Rimane quel senso ipnotico di allucinazione controllata, le successioni mesmeriche e ossessive di intricati viluppi armonici che qui e là  sfociano in illusive aperture melodiche, mentre si acuisce la fascinazione per strutture ad orologeria e scariche di ritmi super-geometrici, a tracciare secanti claustrofobiche e plasmare spigolose ambientazioni noir-distopiche. Come successo negli ultimi anni a molte altre band, soprattutto nel “genere”, qui troviamo uno studio più approfondito, rispetto al passato, sui synth, si veda come esempio per tutti una conclusiva “Fever” con i suoi ricami tastieristici reiterati capaci di allestire glaciali arredamenti robotico-urbani.

Giganteschi episodi come l’elegantemente selvaggia “Zodiac”, il post-punk “monumentale” di “Monotony”, “Memory” con il featuring vocale fondamentale di Dan Boeckner dei connazionali Wolf Parade, contribuiscono a cesellare un’opera che ancora una volta vince e avvince. Quest’ultimo brano poi è un caso interessante perchè in realtà  è tre pezzi in contrapposizione raccolti in uno, come un viaggio introspettivo/grottesco che attraversa gli scenari inquietanti di “Eraserhead” così come gli scantinati hipsteroidi del degrado urbano “milleniale”, che testimonia, aggiungiamo, l’incontrollabile voglia dei Preoccupations di spingersi oltre: partenza con andatura psych stralunata, parte centrale luminescente che porge la mano a tutto il buono dell’indie-rock degli ultimi tre lustri, catartico finale rumoristico-ambientale che ti getta in un abisso/limbo di imperturbabili oscillazioni di detriti ultratecnologici e vibrazioni ancestrali, come echi galleggianti di sogni infranti e fette di coscienza dissezionata a baluginare in un orizzonte che si dissolve al ralenti.

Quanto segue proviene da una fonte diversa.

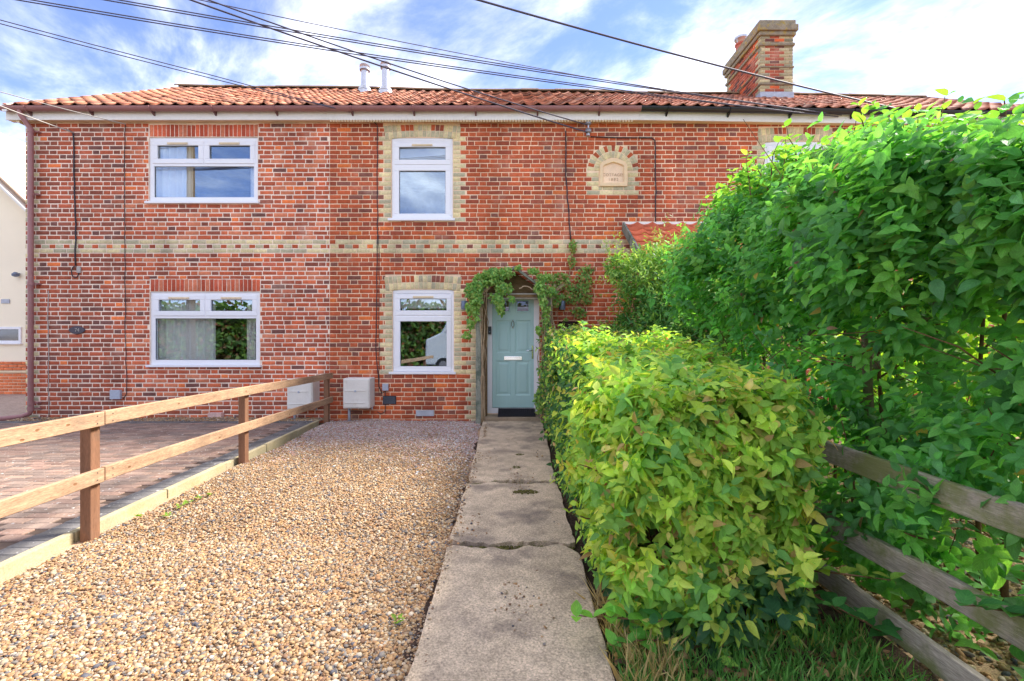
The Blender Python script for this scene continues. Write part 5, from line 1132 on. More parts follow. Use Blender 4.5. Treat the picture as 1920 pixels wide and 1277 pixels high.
# ---- low hedge along the path
lh = thing('low_hedge', (1.0, 4.5, 0), 'low clipped hedge with lime and yellowing leaves beside the path', 'hedge')
def hx0(y): return np.where(y < 3.0, .46, .46 + (y - 3.0) * .022)
def htop(y): return 1.12 + (np.clip(y, 2.3, 7.5) - 2.3) * .076
def hedge_pts():
    out = []
    # left face
    n = 2300; y = 2.08 + 5.35 * rng.uniform(0, 1, n) ** 1.25; z = rng.uniform(.06, 1, n) ** .85 * htop(y); x = hx0(y); 
    t = np.clip((z / htop(y) - .85) / .15, 0, 1); x = x + .08 * t * t + .06 * np.clip(.25 - z, 0, 1) + .10 * np.clip((2.5 - y) / .4, 0, 1) ** 2
    out.append((np.stack([x, y, z], 1), np.tile([[-1., -.15, .25]], (n, 1))))
    n = 1500; y = 2.2 + 5.3 * rng.uniform(0, 1, n) ** 1.2; x = .58 + rng.uniform(0, 1, n) * (.73 + .4 * np.clip((y - 2.6) / 1.4, 0, 1)); z = htop(y) + .05 * (x - .9) + .02 * np.sin(x * 9) - .10 * np.clip((.75 - x) / .2, 0, 1) ** 2
    out.append((np.stack([x, y, z], 1), np.tile([[-.1, -.3, 1.]], (n, 1))))
    n = 1150; x = rng.uniform(.48, 1.36, n); z = .0 + rng.uniform(0, 1, n) ** .95 * 1.12; y = 2.12 + .10 * np.clip((z / 1.14 - .8) / .2, 0, 1) ** 2 + .10 * np.clip((.75 - x) / .3, 0, 1) ** 2 - .05 * np.clip((.5 - z) / .5, 0, 1)
    out.append((np.stack([x, y, z], 1), np.tile([[-.25, -1., .3]], (n, 1))))
    n = 330; y = rng.uniform(2.12, 3.3, n); z = rng.uniform(.15, 1.16, n); out.append((np.stack([1.36 + .02 * np.sin(y * 9), y, z], 1), np.tile([[.8, -.5, .3]], (n, 1))))
    n = 260; x = rng.uniform(.6, 1.4, n); y = rng.uniform(2.14, 2.6, n); out.append((np.stack([x, y, htop(y) + .05 * (x - .9)], 1), np.tile([[.05, -.35, 1.]], (n, 1))))
    P = np.concatenate([o[0] for o in out]); O = unit(np.concatenate([o[1] for o in out])); return P, O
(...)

Il linguaggio glaciale della band, ora affidato ad un crooning più tenebroso e inquieto, qui si fa più doloroso, come se nel precedente album fossero state raccolte disperate cronache cacotopiche osservate dall’esterno, mentre invece qui la situazione è vista da un punto di osservazione sempre alienante ma un po’ più interiorizzante, includente, vulnerabile.

Per una questione diciamo “strutturale”, il suono dei Preoccupations, coi suoi impliciti rimandi e cruci incroci a base di Interpol, Sonic Youth, Wire, This Heat, feel indie canadese e rumorismi distopici assortiti, nel 2016 non potrà  mai essere così “hype”. Troppo eleganti per i “mostri” del rock alternativo a ridosso del noise, troppo mostruosi per quegli alfieri di un suono indie nella sua variante più oscura e fredda.
Sarà  per questo che qualcuno li ha definiti “post-punk antagonists”. E a noi piacciono esattamente (ma non solo) proprio per questo loro stare ai margini, nel loro affascinante limbo post-apocalittico.